Musetec (LKS) MH-DA005 DAC


Some history: I was the OP on a four year old thread about the Chinese LKS MH-DA004 DAC. It achieved an underground buzz. The open architecture of its predecessor MH-DA003 made it the object of a lot of user mods, usually to its analog section, rolling op amps or replacing with discrete. The MH-DA004 with its new ESS chips and JFET analog section was called better then the modified older units. It has two ES9038pro DAC chips deliberately run warm, massive power supply, powered Amanero USB board, JFET section, 3 Crystek femtosecond clocks, Mundorf caps, Cardas connectors, etc., for about $1500. For this vinyl guy any reservation about ESS chips was resolved by the LKS implimentaion, but their revelation of detail was preserved, something that a listener to classic music especially appreciated. I made a list of DACs (many far more expensive) it was compared favorably to in forums. Modifications continued, now to clocks and caps. Components built to a price can be improved by costlier parts and the modifiers wrote glowingly of the SQ they achieved.

Meanwhile, during the 4 years after release of the MH-DA004, LKS (now Musetec) worked on the new MH-DA005 design, also with a pair of ES9038pro chips. This time he used more of the best components available. One torroidal transformer has silver plated copper. Also banks of super capacitors that act like batteries, solid silver hookup wire, 4 femtoclocks each costing multiples of the Crysteks, a revised Amanero board, more of the best European caps and a new partitioned case. I can't say cost NO object, but costs well beyond. A higher price, of course. Details at http://www.mu-sound.com/DA005-detail.html

The question, surely, is: How does it sound? I'm only going to answer indirectly for the moment. I thought that the MH-DA004 was to be my last DAC, or at least for a very long time. I was persuaded to part with my $$ by research, and by satisfaction with the MH-DA004. Frankly, I have been overwhelmed by the improvement; just didn't think it was possible. Fluidity, clarity, bass extension. A post to another board summed it up better than I can after listening to piano trios: "I have probably attended hundreds of classical concerts (both orchestral and chamber) in my life. I know what live sounds like in a good and bad seat and in a good and mediocre hall. All I can say is HOLY CRAP, this sounds like the real thing from a good seat in a good hall. Not an approximation of reality, but reality."

melm

@yyzsantabarbara  It seems separate or discrete components and increasing  complexity always goes hand in hand with our ever evolving systems. Many years ago stereo receivers were state of art, an all in one component. Then along comes integrated amps and discrete source equipment, then we separate preamps from amps, and we have phono preamps and phono SUT. I guess we shouldn't expect any different in streaming. Crazy, but there are ten separate actions to get my system up and running! Even an experienced audiophile would be extremely challenged to get my system up and running!

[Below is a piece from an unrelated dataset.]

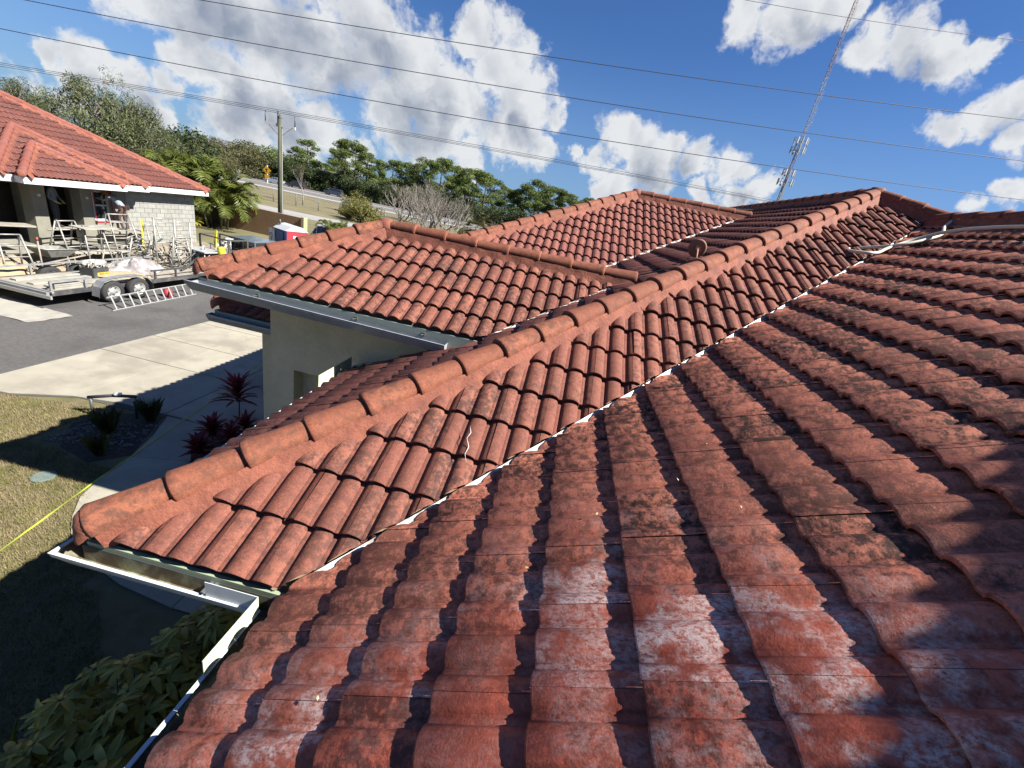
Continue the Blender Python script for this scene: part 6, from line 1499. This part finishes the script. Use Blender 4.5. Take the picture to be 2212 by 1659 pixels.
def far_house(px, q, w, d, h, lab, roofmat=RG, n=3, rise=1.2):
    h = h-2.0
    b = atq(px, q); t = empty('far_building', b, ra, lab, 'building'); m = MB(); m.box((0, 0, h/2), (w, d, h)); m.build('wall', WB, t)
    m = MB(); m.add([(-w/2-.5, -d/2-.5, h), (w/2+.5, -d/2-.5, h), (w/2+.5, d/2+.5, h), (-w/2-.5, d/2+.5, h), (-w/2+d/2, 0, h+rise), (w/2-d/2, 0, h+rise)], [(0, 1, 5, 4), (1, 2, 5), (2, 3, 4, 5), (3, 0, 4), (3, 2, 1, 0)]); m.build('roof', roofmat, t)
    for k in range(n):
        x = -w/2+w*(k+.5)/n; m = MB(); m.box((x, -d/2-.02, h*.55), (w/n*.38, .06, h*.3)); wi = m.build('window', GLASS, t); m = MB(); m.box((x, -d/2-.04, h*.38), (w/n*.44, .08, .12)); m.build('sill', WB, wi)
    return t
far_house(690, 150, 16, 9, 7.5, 'white building with a flat grey roof seen through the pines right of the pole'); far_house(455, 150, 20, 10, 8.5, 'pale house with a grey roof behind the palms', n=5); far_house(490, 165, 14, 9, 9.5, 'second pale house glimpsed above the palms', n=4); far_house(640, 160, 12, 8, 8, 'white house partly hidden behind the utility pole')
# ---------------- near plants
# hedge of glossy umbrella-leaved shrubs in the shade at lower left
def whorl(seed):
    rg = random.Random(seed); vs = []; fs = []; n = 7
    for k in range(n):
        a = k*6.283/n+rg.uniform(-.15, .15); L = .135*rg.uniform(.8, 1.1); w_ = .052; dr = rg.uniform(.25, .6); ca, sa = math.cos(a), math.sin(a); b = len(vs)
        for i in range(5):
            f = i/4; y = .02+L*f; z = -dr*L*f*f; ww = w_*math.sin(math.pi*(.1+.85*f))**.7
            for s in (-1, 0, 1): x = s*ww/2; vs.append((x*ca-y*sa, x*sa+y*ca, z+abs(s)*ww*.22))
        fs += [(b+i*3+j, b+i*3+j+1, b+i*3+j+4, b+i*3+j+3) for i in range(4) for j in range(2)]
    me = bpy.data.meshes.new('leaf'); me.from_pydata(vs, [], fs); me.materials.append(F_SCH); me.polygons.foreach_set('use_smooth', [True]*len(fs)); return me
WH3 = [whorl(i) for i in range(4)]
def scheff(c, rad, h, n, label, seed):
    rg = random.Random(seed); t = empty('shrub', (c[0], c[1], GZ), 0, label, 'shrub', 'glossy shrubs below the gutter'); m = MB()
    for k in range(n):
        a = rg.uniform(0, 6.28); e = math.sqrt(rg.random()); zf = rg.uniform(.35, 1.0); r_ = rad*e*(1.1-.35*zf)
        p = Vector((math.cos(a)*r_, math.sin(a)*r_, h*zf*(1-.25*e*e))); o = link('leaf', rg.choice(WH3), t); o.location = p; s = rg.uniform(.8, 1.25)
        o.rotation_euler = (rg.uniform(-.5, .5)-.35*e*math.sin(a), rg.uniform(-.5, .5)+.35*e*math.cos(a), rg.uniform(0, 6.28)); o.scale = (s, s, s)
        m.tube([Vector((p.x*.25, p.y*.25, .02)), Vector((p.x*.7, p.y*.7, p.z*.6)), p], [.008, .006, .004], 4, cap=False)
    m.build('stems', material('green_stem', (.07, .09, .03), .7), t, True); return t
scheff((-2.55, 2.60), .72, 1.35, 170, 'glossy shrub nearest to the pebbles under the gutter corner', 1); scheff((-2.85, 1.85), .78, 1.35, 180, 'glossy shrub in the middle of the shaded hedge', 2); scheff((-2.3, 1.15), .7, 1.5, 140, 'glossy shrub at the bottom edge beside the gutter', 3); scheff((-3.05, 1.15), .62, 1.2, 110, 'lighter green glossy shrub at the bottom left of the hedge', 4)
def tuft(loc, n, h, label, mat, seed, cat='grass tuft', plume=False, wd_=.007):
    rg = random.Random(seed); vs = []; fs = []
    for _ in range(n):
        a = rg.uniform(0, 6.28); l = h*rg.uniform(.6, 1.1); o_ = rg.uniform(0, .08); ln = rg.uniform(.05, .42)*l; d = Vector((math.cos(a), math.sin(a), 0)); s = Vector((-d.y, d.x, 0))*wd_*.5; p0 = d*o_; p1 = p0+d*ln*.35+Z3*l*.6; p2 = p0+d*ln+Z3*l*.9; i = len(vs); vs += [p0-s, p0+s, p1+s*.8, p2, p1-s*.8]; fs.append((i, i+1, i+2, i+3, i+4))
    o = obj('ornamental_grass', vs, fs, mat); o.location = loc; tag(o, label, cat); return o
F_GR = foliage('foliage_grass', (.10, .11, .035), scale=5, trans=.15)
tuft((-8.05, 6.35, GZ), 320, .55, 'tuft of dark grass beside the garden light', F_GR, 1); tuft((-7.85, 7.05, GZ), 300, .55, 'tuft of tall seed headed grass at the driveway corner', F_GR, 2); tuft((-7.55, 5.75, GZ), 120, .5, 'smaller tuft of grass near the sidewalk curve', F_GR, 3)
tuft((-3.75, 1.65, GZ), 14, .7, 'bright thin grass sprig at the bottom left corner', foliage('foliage_bright', (.30, .36, .06), scale=5), 4, 'grass sprig', wd_=.02)
# red cordylines beside the wall
for i, (x, y, z, st, L_, n_, lab) in enumerate(((-6.3, 7.65, GZ, .92, .50, 22, 'tall maroon cordyline with one slender stem against the driveway'), (-5.75, 7.15, GZ, .42, .40, 16, 'low maroon cordyline under the tall one'), (-6.15, 6.75, GZ, .42, .40, 22, 'dark red bushy cordyline at the walkway edge'), (-5.6, 6.6, GZ, .5, .38, 20, 'dark red cordyline half hidden by the roof edge'),
                                               (-5.35, 7.75, GZ, .75, .40, 12, 'maroon cordyline nearest to the house wall'), (-5.95, 6.2, GZ, .35, .34, 22, 'lowest dark red plant by the walkway'), (-5.1, 7.1, GZ, .5, .36, 14, 'maroon cordyline in front of the wall opening'))):
    rosette((x, y, z), n_*2, L_, .085, .7, F_RED, lab, 'cordyline', st, 70+i, .35, 1.5, 'cordyline', 2)
# garden light, valve cover, tape
t = empty('garden_light', (-8.5, 6.9, GZ), R(20), 'low black garden light with a glass head in the planting bed', 'garden light'); DM = MATS['dark_metal']
for x in (-.38, .38): m = MB(); m.tube([(x, 0, 0), (x, 0, .42)], .028, 8); m.build('post', DM, t, True)
m = MB(); m.tube([(-.42, 0, .42), (0, 0, .50), (.42, 0, .52)], .035, 8); m.build('arm', DM, t, True)
m = MB(); m.lathe([(.05, 0), (.07, .04), (.07, .06), (.03, .08)], (.1, 0, .50), 12); m.build('lens', LWH, t, True)
m = MB(); m.lathe([(.16, 0), (.16, .02), (.14, .026)], (-7.65, 4.95, GZ+.01), 20); o = m.build('valve_cover', material('cover_green', (.16, .21, .19), .7)); tag(o, 'round pale green valve cover set in the lawn', 'valve cover')
TP = [(-9.0, 15.5), (-8.17, 11.32), (-7.08, 6.06), (-6.92, 5.23), (-6.53, 3.58), (-6.1, 1.4)]
m = MB(); vs = []; n = 70
for i in range(n+1):
    f = i/n*(len(TP)-1); k = min(int(f), len(TP)-2); a = Vector((*TP[k], 0)).lerp(Vector((*TP[k+1], 0)), f-k); a.z = GZ+.045+.008*mnoise.noise(a*4); s = Vector((.014, .003*math.sin(i*.9), .004*math.sin(i*.7))); vs += [a-s, a+s]
o = obj('measuring_tape', vs, [(2*i, 2*i+1, 2*i+3, 2*i+2) for i in range(n)], material('tape_yellow', (.42, .50, .05), .5, .05)); tag(o, 'long yellow green tape stretched over lawn, walkway and driveway', 'tape')

# ================================================================== THINGS ON THE ROOF
def onA(x, y, n=.07): return Vector((x, y, (x-XA)*S))+PA.n*n
def onB(x, y, n=.07): return Vector((x, y, (y-YB)*S))+PB.n*n
HOSE = material('hose_cream', (.66, .62, .50), .5, .06)
def smoothpts(P, n=8):
    out = []
    for i in range(len(P)-1):
        p0, p1, p2, p3 = P[max(i-1, 0)], P[i], P[i+1], P[min(i+2, len(P)-1)]
        for k in range(n):
            t_ = k/n; out.append(.5*((2*p1)+(-p0+p2)*t_+(2*p0-5*p1+4*p2-p3)*t_*t_+(-p0+3*p1-3*p2+p3)*t_**3))
    out.append(P[-1]); return out
hp = [(XR+.9, 8.7, ZR-.25), (XR+.25, 8.25, ZR+.16), (5.35, 7.72, 3.36), (4.95, 7.15, 3.16), (4.5, 6.98, 2.96), (4.25, 7.1, 2.86), (4.02, 7.25, 2.79), (3.86, 7.18, 2.74), (3.84, 6.95, 2.72), (3.95, 6.82, 2.73), (4.10, 6.85, 2.76), (4.3, 7.0, 2.86), (4.62, 7.1, 3.03), (4.9, 6.95, 3.20), (5.05, 6.55, 3.28), (5.10, 6.0, 3.30), (5.12, 5.0, 3.31), (5.12, 3.5, 3.31), (5.14, 1.5, 3.32)]
m = MB(); m.tube(smoothpts([Vector(p) for p in hp]), .022, 8); o = m.build('hose', HOSE, None, True); tag(o, 'cream coloured hose looped over the valley near the top of the roof', 'hose')
m = MB(); hp2 = [(XK+.1, 22, ZK+.24), (XK-.02, 18.5, ZK+.24), (XK-.22, 15.5, ZK+.03), (XK-.35, 13.9, ZK-.08)]
m.tube(smoothpts([Vector(p) for p in hp2]), .012, 6); o = m.build('rope', HOSE, None, True); tag(o, 'pale line lying along the far main ridge', 'rope')
# satellite dish, seen from behind
dc = Vector((XP, 0, 0)); dpos = Vector((1.80, 6.95, (1.80-XP)*S+.03))
ddir = Vector((.05, .92, .30)).normalized()
DB = material('dish_tan', (.33, .155, .10), .7, .06)
DI = empty('satellite_dish', dpos, 0, 'small tan satellite dish seen from behind on the shaded roof slope', 'satellite dish')
sideD = ddir.cross(Z3).normalized(); upD = sideD.cross(ddir); m = MB(); nr, na_ = 6, 28; ctr = Vector((0, .08, .17)); vs = [ctr-ddir*.0]; 
vs = []; fs = []
for sgn in (0, 1):
    for i in range(nr+1):
        r_ = .132*i/nr
        for k in range(na_): a = 6.283*k/na_; vs.append(ctr+sideD*r_*math.cos(a)+upD*r_*1.06*math.sin(a)+ddir*(r_*r_*.8+sgn*.012))
for sgn in (0, 1):
    b = sgn*(nr+1)*na_
    for i in range(nr):
        for k in range(na_): q = (k+1) % na_; fs.append((b+i*na_+k, b+i*na_+q, b+(i+1)*na_+q, b+(i+1)*na_+k))
for k in range(na_): q = (k+1) % na_; fs.append((nr*na_+k, nr*na_+q, (nr+1)*na_+nr*na_+q, (nr+1)*na_+nr*na_+k))
obj('reflector', vs, fs, DB, DI, True)
m = MB(); m.tube([(-.03, -.16, .03), (-.01, -.03, .11), ctr-ddir*.012], [.013, .013, .018], 8); m.build('mast', DB, DI, True)
m = MB(); m.box((-.03, -.17, .035), (.10, .08, .015)); m.build('foot_plate', DB, DI); m = MB(); m.box(ctr-ddir*.018, (.06, .03, .07)); m.build('bracket', DB, DI)
m = MB(); m.tube([ctr-upD*.14, ctr-upD*.12+ddir*.18], .008, 6); m.box(ctr-upD*.11+ddir*.19, (.04, .05, .04)); m.build('feed_arm', DB, DI)
m = MB(); m.tube([(1.95, 6.0, onA(1.95, 6).z-.0) if False else (1.8, 6.3, (1.8-XP)*S+.09), (1.2, 6.5, (1.2-XP)*S+.08), (.4, 6.9, (.4-XP)*S+.08)], .009, 5); o = m.build('coax_cable', MATS['wire_dark'], None, True); tag(o, 'thin dark cable running down the tiles from the satellite dish', 'cable')
# leaf litter and the cracked tile chips
m = MB(); rg = random.Random(2); vs = []; fs = []
for _ in range(6):
    x, y = rg.uniform(-.6, 1.2), rg.uniform(1.0, 2.6); p = onA(x, y, .10 if False else .085); s = rg.uniform(.006, .014); a = rg.uniform(0, 6); i = len(vs); d1 = Vector((math.cos(a), math.sin(a), .2))*s; d2 = Vector((-math.sin(a), math.cos(a), .3))*s*.5; vs += [p-d1, p+d2, p+d1, p-d2]; fs.append((i, i+1, i+2, i+3))
o = obj('leaf_litter', vs, fs, material('litter_tan', (.45, .36, .20), .8), None, False, None, 'stuff'); tag(o, 'tiny dry leaf flecks lying on the nearest roof tiles', 'leaf litter')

@auxinput Hi, I can only tell you what I heard and I've never experienced this behaviour from any DAC before.

@lordmelton You are likely hearing something different about how the player is processing FLAC files when compared to uncompressed WAV type files.

@lordmelton  auxinput correct in that there is no separate circuit FLAC vs WAV. WAV files could theoretically sound better than FLAC since FLAC requires a bit more processing which may result in a bit more jitter. Very few claim to hear a difference between these two formats. All my cd rips stored in AIFF format, Apple version of WAV so I'm of no help here.

 

Perhaps the difference you're hearing is jitter related, but WAV should sound better than  FLAC unless you prefer that bit of added jitter. If there was a difference, I'd expect the WAV to sound a bit more precise, this may not be preferred sound quality.

@auxinput @sns Please re-read my initial post I am not having a problem. What I said was that for the first two weeks I only played FLAC and DSD but after the first two weeks when I started to play WAV it sounded like it had to break in again, only for WAV.

There is no issues now and there was never an issue, everything sounds great, but I heard what I heard. I don't know why it's such a big deal.